Do as I say, not as I do, never publicly criticize the so-called “Blue Dogs” in the Democratic caucus, no matter how egregious their positions, and if you have a problem, take it up with Maureen Dowd. Increasingly, that appears to be the ethos of House Speaker Nancy Pelosi, D-Calif., whose attitude toward her party’s progressives has devolved from one of weary tolerance to outright disdain, political and generational.

On Wednesday, Politico’s Heather Caygle and Sarah Ferris report, the California congresswoman and ranking House Democrat held a closed-door meeting in which she delivered a “stern” message to her colleagues on the left. “So, again, you got a complaint? You come and talk to me about it,” she said, according to an anonymous source. “But do not tweet about our members and expect us to think that that is just ok.”

While she declined to call anybody out by name, Democratic officials believe the object of her scorn was co-chair of the Congressional Progressive Caucus, Mark Pocan, D-Wis., who has accused moderate Democrats of enabling child abuse by voting for a Senate emergency aid package that provides $4.6 billion in supplemental border funding without imposing clear health and safety standards at migrant detention centers. Pelosi also appeared to take a veiled swipe at New York Rep. Alexandria Ocasio-Cortez’s chief of staff, Saikat Chakrabarti, who has been outspoken about the House Speaker’s inaction in the face of Donald Trump’s mounting corruption and criminality.

Chakrabarti’s criticism, which he leveled on Twitter over the weekend, was not unprovoked. Last week, Nancy Pelosi sat down with The New York Times to air her grievances regarding the Democratic base’s calls for impeachment, which she dismissed as a “primal urge,” as well as the party’s youthful “Squad” of Reps. Ocasio-Cortez, Ayanna Pressley, D-Mass., Rashida Tlaib, D-Mich., and Ilhan Omar, D-Minn., each of whom backed her bid for House speaker in 2018. “All these people have their public whatever and their Twitter world,” she told Dowd. “But they didn’t have any following. They’re four people and that’s how many votes they got.”

Asked by reporters Wednesday whether she regretted calling out her colleagues, Pelosi was defiant. “I have no regrets about anything,” she said. “Regrets is not what I do.”

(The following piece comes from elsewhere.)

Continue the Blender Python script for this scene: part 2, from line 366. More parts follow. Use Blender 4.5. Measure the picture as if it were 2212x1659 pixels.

Clearly not. While Pelosi answers to a Democratic majority that remains broadly conservative, it’s nonetheless telling that she appears more eager to challenge progressive women of color within her caucus than the president and his cabinet. Since Robert Mueller released the findings of his investigation, she has all but dismissed the notion of opening an inquiry into obstruction of justice or investigating journalist E. Jean Carroll’s claims that Trump raped her in a Bergdorf Goodman dressing room in the mid-1990s. (In one of the more gobsmacking quotes from her interview with Dowd, the House Speaker notes that he “practically self-impeaches by obstructing justice and ignoring the subpoenas.”)

Even this week, amid public outrage that Secretary of Labor Alex Acosta cut alleged child sex trafficker Jeffrey Epstein a sweetheart deal while serving as Florida’s top federal prosecutor a decade ago, she has been loathe to exercise Congressional oversight, instead using the scandal as a cynical fundraising ploy. As Mehdi Hasan writes in The Intercept, “Nancy Pelosi has chosen her war, and it’s with her own party’s future.”

“[Forget] the ‘you-go-girl memes for literally clapping back at Trump’ that Dowd fawns over in her interview with the speaker,” Hasan concludes. “It is time for liberals and leftists who lambast Senate Majority Leader Mitch McConnell to admit to themselves that the hippie-punching Pelosi has become a Trump enabler too.”